The Jews coming home from exile did not think of satan as an evil enemy of god. No hell.
By the NT it's a big thing.
No, the word paradise was not used until the Persian borrowing of it.The word paradise is irrelevant in this. The crucial point is, there was a garden and the idea of a paradise fits to it. The important thing is the matter itself, not the name of it
The myth that was borrowed was the final battle where all followers get bodily resurrected and live on earth in paradise. I don't care if you "can think" of a garden as paradise. Has nothing to do with anything.
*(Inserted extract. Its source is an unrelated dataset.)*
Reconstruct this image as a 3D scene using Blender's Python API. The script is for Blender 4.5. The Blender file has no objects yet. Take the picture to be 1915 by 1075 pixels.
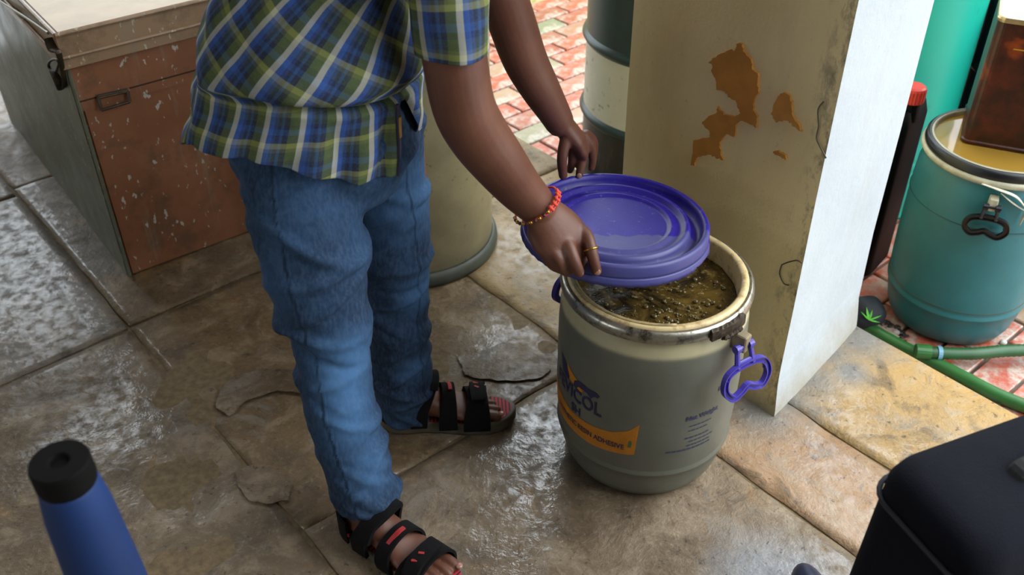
import bpy, bmesh, math, random
from mathutils import Vector, Matrix, noise
random.seed(7)
C = bpy.context.scene.collection
PI = math.pi
SC = bpy.context.scene

# ------------------------------------------------------------------ camera
TH = math.radians(37); CH = 1.68; FPX = 1824.0; RHO = .0075
_F = Vector((0, math.cos(TH), -math.sin(TH)))
_R0 = Vector((1, 0, 0)); _U0 = Vector((0, math.sin(TH), math.cos(TH)))
_R = _R0*math.cos(RHO) - _U0*math.sin(RHO)
_U = _U0*math.cos(RHO) + _R0*math.sin(RHO)
cd = bpy.data.cameras.new('camera'); cam = bpy.data.objects.new('camera', cd); C.objects.link(cam)
cam.matrix_world = Matrix(((_R.x, _U.x, -_F.x, 0), (_R.y, _U.y, -_F.y, 0), (_R.z, _U.z, -_F.z, CH), (0, 0, 0, 1)))
cd.sensor_width = 36; cd.lens = 36*FPX/1915; cd.clip_start = .02
cd.dof.use_dof = True; cd.dof.focus_distance = 2.0; cd.dof.aperture_fstop = 4.5
SC.camera = cam

# ------------------------------------------------------------------ world and light
SC.view_settings.view_transform = 'Standard'; SC.view_settings.look = 'None'
SC.view_settings.gamma = 1; SC.view_settings.use_curve_mapping = False
SC.view_settings.exposure = 1.05
w = bpy.data.worlds.new('sky'); SC.world = w; w.use_nodes = True
nt = w.node_tree; bg = nt.nodes['Background']
tc = nt.nodes.new('ShaderNodeTexCoord'); sx = nt.nodes.new('ShaderNodeSeparateXYZ'); cr = nt.nodes.new('ShaderNodeValToRGB')
nt.links.new(tc.outputs['Generated'], sx.inputs[0]); nt.links.new(sx.outputs['Z'], cr.inputs[0]); nt.links.new(cr.outputs[0], bg.inputs[0])
cr.color_ramp.elements[0].color = (.62, .67, .70, 1); cr.color_ramp.elements[0].position = 0
cr.color_ramp.elements[1].color = (.86, .94, 1.0, 1); cr.color_ramp.elements[1].position = .6
bg.inputs[1].default_value = 2.3
# brighter part of the overcast sky over the courtyard, very soft
sl = bpy.data.lights.new('sun', 'SUN'); sl.energy = 1.1; sl.angle = math.radians(50); sl.color = (1, .97, .92)
so = bpy.data.objects.new('sun', sl); C.objects.link(so)
so.rotation_euler = Vector((-.90, .05, -.85)).to_track_quat('-Z', 'Y').to_euler()

# ------------------------------------------------------------------ projection helpers (pixels of the photo to points of the place)
def ray(x, y): return _F + _R*((x-957.5)/FPX) + _U*((537.5-y)/FPX)
def G(x, y, z=0.0):
    d = ray(x, y); return Vector((0, 0, CH)) + d*((z-CH)/d.z)
def PY(x, y, Y):
    d = ray(x, y); return Vector((0, 0, CH)) + d*(Y/d.y)
def depth(p): return (p-Vector((0, 0, CH))).dot(_F)
def proj(p):
    q = p-Vector((0, 0, CH)); d = q.dot(_F); return (957.5+FPX*q.dot(_R)/d, 537.5-FPX*q.dot(_U)/d)
EN = Vector((.766, .643, 0)); EE = Vector((-.643, .766, 0))      # across and along the veranda edge
def ne(n, e, z=0.0): return EN*n + EE*e + Vector((0, 0, z))
YAW = math.atan2(.643, .766)

# ------------------------------------------------------------------ materials
def lin(c):
    if isinstance(c, str):
        c = [int(c[i:i+2], 16)/255 for i in (0, 2, 4)]
    return tuple(((v/12.92) if v <= .04045 else ((v+.055)/1.055)**2.4) for v in c) + (1,)
class NT:
    def __init__(s, name):
        s.m = bpy.data.materials.new(name); s.m.use_nodes = True; s.t = s.m.node_tree; s.b = s.t.nodes['Principled BSDF']
    def n(s, ty, **k):
        o = s.t.nodes.new(ty)
        for a, v in k.items(): setattr(o, a, v)
        return o
    def l(s, a, b): s.t.links.new(a, b)
    def coord(s, kind='Object'):
        return s.n('ShaderNodeTexCoord').outputs[kind]
    def noise(s, sc, det=4, rough=.55, vec=None, stretch=None, dist=0):
        o = s.n('ShaderNodeTexNoise'); o.inputs['Scale'].default_value = sc; o.inputs['Detail'].default_value = det
        o.inputs['Roughness'].default_value = rough; o.inputs['Distortion'].default_value = dist
        v = vec or s.coord()
        if stretch:
            mp = s.n('ShaderNodeMapping'); mp.inputs['Scale'].default_value = stretch; s.l(v, mp.inputs[0]); v = mp.outputs[0]
        s.l(v, o.inputs['Vector']); return o.outputs['Fac']
    def ramp(s, fac, stops, interp='LINEAR'):
        o = s.n('ShaderNodeValToRGB'); r = o.color_ramp; r.interpolation = interp
        while len(r.elements) < len(stops): r.elements.new(.5)
        for e, (p, c) in zip(r.elements, stops):
            e.position = p; e.color = c if len(c) == 4 else tuple(c)+(1,)
        s.l(fac, o.inputs[0]); return o.outputs[0]
    def mask(s, fac, a, b):
        if a > b: return s.ramp(fac, [(b, (1, 1, 1, 1)), (a, (0, 0, 0, 1))])
        return s.ramp(fac, [(a, (0, 0, 0, 1)), (b, (1, 1, 1, 1))])
    def mix(s, fac, a, b, mode='MIX'):
        o = s.n('ShaderNodeMix', data_type='RGBA', blend_type=mode)
        if isinstance(fac, (int, float)): o.inputs[0].default_value = fac
        else: s.l(fac, o.inputs[0])
        for i, v in ((6, a), (7, b)):
            if isinstance(v, tuple): o.inputs[i].default_value = v
            else: s.l(v, o.inputs[i])
        return o.outputs[2]
    def math(s, op, a, b=0.0, c=None):
        o = s.n('ShaderNodeMath', operation=op)
        for i, v in enumerate((a, b, c)):
            if v is None: continue
            if isinstance(v, (int, float)): o.inputs[i].default_value = v
            else: s.l(v, o.inputs[i])
        return o.outputs[0]
    def bump(s, h, strength=.3, dist=.01):
        o = s.n('ShaderNodeBump'); o.inputs['Strength'].default_value = strength; o.inputs['Distance'].default_value = dist
        s.l(h, o.inputs['Height']); s.l(o.outputs[0], s.b.inputs['Normal'])
    def out(s, col=None, rough=.5, metal=0, spec=None):
        if col is not None:
            if isinstance(col, tuple): s.b.inputs['Base Color'].default_value = col
            else: s.l(col, s.b.inputs['Base Color'])
        if isinstance(rough, (int, float)): s.b.inputs['Roughness'].default_value = rough
        else: s.l(rough, s.b.inputs['Roughness'])
        s.b.inputs['Metallic'].default_value = metal
        if spec is not None: s.b.inputs['Specular IOR Level'].default_value = spec
        return s.m
def flat(name, c, rough=.5, metal=0, var=.15, sc=30, bump=0, spec=None):
    t = NT(name); c = lin(c); d = tuple(v*(1-var*2) for v in c[:3])+(1,)
    f = t.noise(sc, 5, .6)
    if bump: t.bump(f, bump, .004)
    return t.out(t.mix(t.mask(f, .3, .7), d, c), rough, metal, spec)

def stone_mat():
    t = NT('stone'); v = t.coord()
    oi = t.n('ShaderNodeObjectInfo').outputs['Color']
    big = t.noise(2.3, 6, .6, v, dist=.6); mid = t.noise(9, 8, .68, v, dist=.5); fine = t.noise(70, 6, .7, v)
    wob = t.math('MULTIPLY', t.math('SUBTRACT', t.noise(8, 6, .65, v), .5), .34)
    def blob(x, y, r0, r1):
        o = t.n('ShaderNodeVectorMath', operation='DISTANCE'); t.l(v, o.inputs[0]); o.inputs[1].default_value = (x, y, 0)
        return t.mask(t.math('ADD', o.outputs['Value'], t.math('MULTIPLY', wob, r1)), r1, r0)
    def union(l):
        r = l[0]
        for q in l[1:]: r = t.math('MAXIMUM', r, q)
        return r
    c = t.mix(t.mask(big, .36, .64), lin('5c4a34'), lin('86725a'))
    c = t.mix(.55, c, oi)
    c = t.mix(t.math('MULTIPLY', t.mask(mid, .52, .62), .45), c, lin('a09078'))
    c = t.mix(t.math('MULTIPLY', t.mask(mid, .48, .36), .6), c, lin('3e3224'))
    c = t.mix(t.math('MULTIPLY', t.mask(t.noise(3.6, 7, .68, v, dist=1.0), .56, .62), .45), c, lin('85807a'))   # grey cement wash
    c = t.mix(t.math('MULTIPLY', t.mask(t.noise(5.5, 7, .7, v, dist=.6), .60, .66), .35), c, lin('9a6f34'))      # ochre bloom
    c = t.mix(t.math('MULTIPLY', t.mask(t.noise(26, 4, .6, v, dist=.8), .63, .68), .5), c, lin('6c6a66'))
    cem = union([blob(.60, 1.72, .03, .12), blob(.67, 1.77, .03, .12), blob(.74, 1.85, .03, .13), blob(.82, 1.95, .03, .13), blob(.92, 2.02, .05, .17), blob(.86, 1.86, .02, .08)])
    c = t.mix(cem, c, lin('77736c'))
    c = t.mix(t.math('MULTIPLY', blob(.52, 1.22, .04, .16), .6), c, lin('a3abb5'))
    c = t.mix(t.math('MULTIPLY', t.mask(fine, .54, .68), .22), c, lin('b5a88f'))
    c = t.mix(t.math('MULTIPLY', t.mask(t.noise(45, 5, .7, v), .40, .33), .75), c, lin('2c241c'))
    wetp = union([blob(.06, 1.62, .08, .26), blob(.12, 1.44, .08, .24), blob(-.02, 1.30, .02, .22), blob(-.10, 2.02, .02, .13), blob(-.15, 1.92, .02, .10),
                  t.math('MULTIPLY', blob(-1.45, 2.35, .20, .75), .55), blob(.62, 1.16, .05, .3)])
    wetd = t.math('MULTIPLY', t.mask(t.noise(1.9, 4, .6, v, dist=.5), .44, .62), .55)
    wet = t.math('MAXIMUM', wetp, wetd)
    spk = t.mask(t.noise(30, 4, .62, v, dist=.3), .38, .60)
    film = t.math('MULTIPLY', wet, spk)
    c = t.mix(t.math('MULTIPLY', wet, .35), c, t.mix(1.0, c, lin('8a8580'), 'MULTIPLY'))
    h = t.math('ADD', t.math('MULTIPLY', mid, 1.3), t.math('MULTIPLY', fine, .30))
    h = t.math('ADD', h, t.math('MULTIPLY', t.noise(26, 5, .6, v, dist=.5), .7))
    t.bump(h, .6, .012)
    cb = t.n('ShaderNodeBump'); cb.inputs['Strength'].default_value = .22; cb.inputs['Distance'].default_value = .010; t.l(t.noise(34, 4, .6, v, dist=.4), cb.inputs['Height'])
    t.l(cb.outputs[0], t.b.inputs['Coat Normal']); t.l(film, t.b.inputs['Coat Weight']); t.b.inputs['Coat Roughness'].default_value = .08; t.b.inputs['Coat IOR'].default_value = 1.85
    return t.out(c, t.math('MULTIPLY_ADD', wet, -.22, .62), 0, .5)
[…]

The word paradise being used later is more evidence of Persian borrowing. The entire myth being borrowed is more evidence.
Hebrew borrowings from Persia - namely that there is a supreme God who is the Creator; that an evil power exists which is opposed to him, and not under his control; that he has emanated many lesser divinities to help combat this power; that he has created this world for a purpose, and that in its present state it will have an end; that this end will be heralded by the coming of a cosmic Saviour, who will help to bring it about; that meantime heaven and hell exist, with an individual judgment to decide the fate of each soul at death; that at the end of time there will be a resurrection of the dead and a Last Judgment, with annihilation of the wicked; and that thereafter the kingdom of God will come upon earth, and the righteous will enter into it as into a garden (a Persian word for which is 'paradise'), and be happy there in the presence of God for ever, immortal themselves in body as well as soul.
These doctrines all came to be adopted by various Jewish schools in the post-Exilic period, for the Jews were one of the peoples, it seems, most open to Zoroastrian influences - a tiny minority, holding staunchly to their own beliefs, but evidently admiring their Persian benefactors, and finding congenial elements in their faith. Worship of the one supreme God, and belief in the coming of a Messiah or Saviour, together with adherence to a way of life which combined moral and spiritual aspirations with a strict code of behaviour (including purity laws) were all matters in which Judaism and Zoroastrianism were in harmony; and it was this harmony, it seems, reinforced by the respect of a subject people for a great protective power, which allowed Zoroastrian doctrines to exert their influence. The extent of this influence is best attested, however, by Jewish writings of the Parthian period, when Christianity and the Gnostic faiths, as well as northern Buddhism, all likewise bore witness to the profound effect: which Zoroaster's teachings had had throughout the lands of the Achaernenian empire.